Lo spegnersi culturale di un popolo?
Quando la realtà è sostituita dalle contraffazioni. Rendere visibile l’invisibile.
Quando impazzano i bestseller precotti per un pubblico precondizionato, e il massimo premio nazionale viene assegnato, forse giustamente, a un romanzo di modesta onestà artigianale, la domanda contenuta nel titolo diventa legittima. Per tentare di rispondervi dobbiamo allora tener presente il triplice e intrecciato trionfo sociale della globalizzazione, della tecnica e del virtuale sul reale (vedi pubblicità, cinema, televisione ecc.).
Senza realtà all’arte, e dunque alla letteratura, manca tutto; restano minimalismi individuali, o rovelli labirintici, o un piatto raccontare, o la solitudine non comunicata, se si vuole restare persone che guardano dentro quanto fuori.
Ma perché, si obietterà: la realtà non è quella che abbiamo sotto gli occhi, e dunque anche sugli schermi e nei libri? Magari. Magari bastasse guardare per vedere la realtà. La realtà è quella miseria-grandezza (Pascal), quell’imprendibile e sempre cercata bellezza che ti fa sentire continuamente, radicalmente una nostalgia di casa (così definiva la filosofia Novalis) pur stando a casa (ha aggiunto Chesterton). E questa profondità richiama in sintesi Platone, i Vangeli e tutta l’arte-letteratura per duemila anni, fino a quando, dall’empirismo e dall’illuminismo in poi, si è incominciato invece a pensare, chiudendo quella profondità, che le cose sono soltanto cose, “scientificamente” e solo “scientificamente” conoscibili; e non anche, e soprattutto, icone visibili dell’invisibile.
Da allora la grande letteratura è stata di rivolta e di rifiuto tanto dell’antico spiritualismo ormai irrigidito in posa antimoderna, quanto del nuovo materialismo ideologico, relativistico e indifferente: essa ha reso artisticamente impossibile sia una letteratura “edificante” sia una scrittura d’intrattenimento.
È stata, dai grandi russi ai rivoltosi francesi (da Baudelaire a Camus), ai demitizzanti anglosassoni e italiani (da Joyce a Svevo a Pirandello), all’apocalittico Kafka, letteratura della necessaria catastrofe dell’umanesimo capitalistico-borghese (compreso il comunismo quale sua variante, come la Cina capital-comunista oggi dimostra).
Ma adesso che il mercato vince su tutto, ideologie (distrutte), tecnologie (asservite), realtà (virtualizzata); adesso che si vede bene lo spirito della ricchezza irridere la fragilità umana, fonte perenne, con la natura, di bellezza e di arte; adesso che cosa può fare la letteratura, accorgendosi che le manca, sostituita dalle contraffazioni, la realtà?

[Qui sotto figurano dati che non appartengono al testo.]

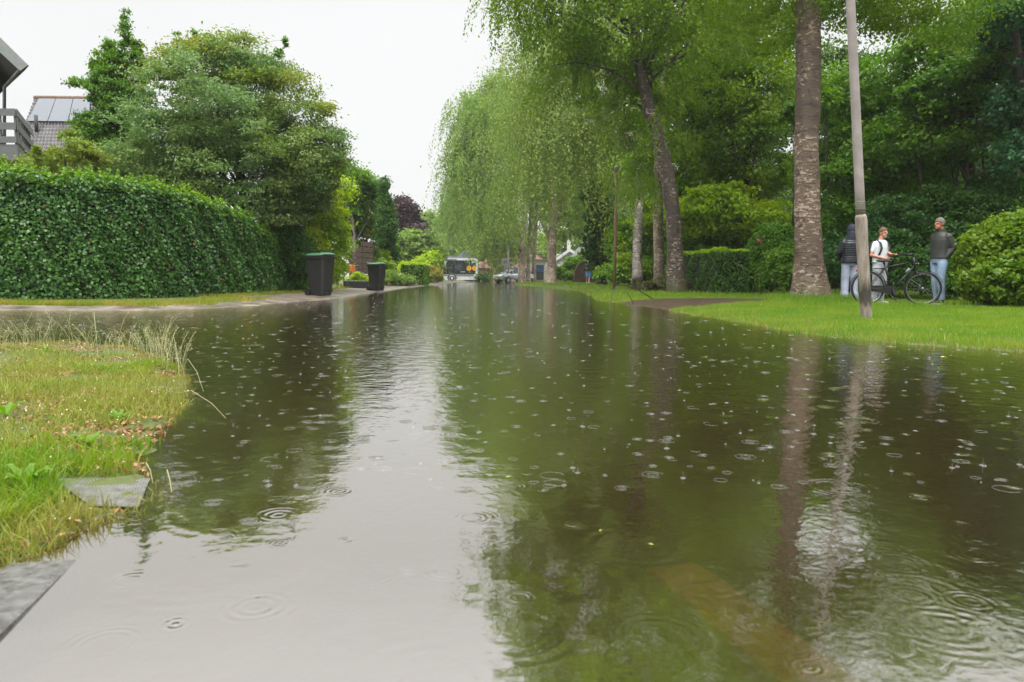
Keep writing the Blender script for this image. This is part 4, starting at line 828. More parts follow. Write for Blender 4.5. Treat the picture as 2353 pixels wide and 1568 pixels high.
pts, rad = pp([(1991, 745, 25), (1991, 735, 25), (1986, 640, 25), (1981, 560, 25.5), (1979, 508, 26), (1978, 500, 25), (1977.5, 494, 21)])
MB().tube(pts, rad, n=24).build('base_section', m_pole, t, True)
pts, rad = pp([(1977.6, 496, 20.5), (1975, 440, 20.5), (1966, 240, 20), (1954, 0, 19.5), (1940, -300, 18), (1925, -620, 14)])
m_grey = simple('grey_pole_paint', (.30, .265, .245), .5, var=.18, scale=6, bump=.002, bscale=20)
MB().tube(pts, rad, n=24).build('upper_section', m_grey, t, True)
mb = MB()
for k in range(4): 
    c = P(1977.4 - .3 * k, 480 - k * 5, YP) - o_; mb.torus(c, 10.4 * YP / FPX, .004, 'z', 24, 6)
mb.build('ridge', m_grey, t, True)
YQ = 28; B = at(1412, YQ)
t = thing('lamp_post', 'slim brown post standing left of the black-and-white birch', 'pole', tuple(B)); hh_ = P(1412, 392, YQ).z - B.z
m_rust = simple('rusty_post', (.26, .16, .085), .6)
MB().tube([(0, 0, -.1), (0, 0, .6 * hh_), (0, 0, hh_)], [.062, .058, .035], n=12).build("pole", m_rust, t, True)
MB().torus((0, 0, (655 - 560) / 263 * hh_), .06, .022, 'z', 14, 6).build('collar', m_rust, t, True)
MB().ell((0, 0, hh_ + .08), (.1, .1, .1)).build('lamp_cap', m_grey, t, True)
m_white = simple('white_sign_face', (.66, .68, .68), .4, var=.1); m_galv = simple('galvanised_steel', (.42, .44, .44), .35, .6)
def post(label, px, Y, top, r, name='post', cat='post'):
    B = at(px, Y); t = thing(name, label, cat, tuple(B)); h_ = P(px, top, Y).z - B.z
    MB().tube([(0, 0, -.1), (0, 0, h_)], [r, r * .8], n=10).build('pole', m_galv, t, True); return t, h_
t, h_ = post('pale thin lamp post beside the silver car', 1167.5, 70, 560, .09, 'lamp_post', 'lamp post')
MB().box((-.9, -.03, h_ - .04), (.02, .03, h_ + .02)).box((-1.2, -.08, h_ - .06), (-.7, .08, h_ + .03), .02).build('lamp_head', m_galv, t)
post('thin grey post in front of the silver car', 1199 - 8, 68.5, 612, .05)
t, h_ = post('square white sign on a post left of the pale lamp post', 1160, 71, 594, .04, 'sign', 'sign')
k = 71 / FPX; MB().box((-8 * k, -.04, h_ - 17 * k), (8 * k, -.015, h_), .0).build('board', m_white, t)
mb = MB(); m_glyph = simple('grey_sign_print', (.30, .32, .33), .5)
mb.box((-3 * k, -.046, h_ - 13 * k), (-1 * k, -.041, h_ - 5 * k)).box((-1 * k, -.046, h_ - 9 * k), (3 * k, -.041, h_ - 7 * k)).box((2 * k, -.046, h_ - 13 * k), (4 * k, -.041, h_ - 4 * k)); mb.build('print', m_glyph, t)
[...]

La letteratura non conquista la realtà scrivendo pagine più o meno ben fatte, sperando che la loro sabbia, con effetti speciali, sembri roccia.
Vorrei indicare in poche parole una parabola esemplare, quella di Giovanni Testori (oggi assurdamente quasi dimenticato). Egli ha vissuto il suo apprendistato in migliaia di pagine terribili e inconcluse, ma è diventato grande quando ha cominciato a far uscire dal suo io sconvolto la persona che si pone umilmente alla scuola della realtà. Ben prima della sua consapevole accettazione religiosa di essa (Conversazione con la morte, Rizzoli) lo ha fatto nel bellissimo Nebbia al Giambellino (Mondadori), e poi, dopo l’oltranza del disperato Edipus (Rizzoli), in Factum est (Rizzoli), in Confiteor (Mondadori) e nel supremo e sommo In exitu (Garzanti).
Ho nominato i sei capolavori certi di questo grande poco capito e poi emarginato; perché l’oblio è proprio il segnale dello spegnersi culturale di un popolo che non vuole “problemi” se non materiali, solo cose e persone ridotte a cosa.
A cosa ben visibile e usabile. Ma non diceva Paul Klee, grandissimo pittore “non religioso”, che il compito dell’arte non è rappresentare il visibile ma rendere visibile l’invisibile?
Per ritornare alla realtà – Cézanne diceva «sur le motif» andando con i suoi pennelli nella natura –, per ritornare sur le motif della realtà, occorre il coraggio, atei o credenti, di distruggere il feticcio sociale dell’io e di chiedere alle cose, di implorare dalle cose visibili che mostrino, al prezzo di una non pretesa gioia e di un non evitato dolore, il loro essere icone dell’invisibile. Sarà umano-divino per i credenti, sarà umano, ma autentico fino alla limpidezza, per i non credenti. E sarà di nuovo letteratura, non mercato delle parole.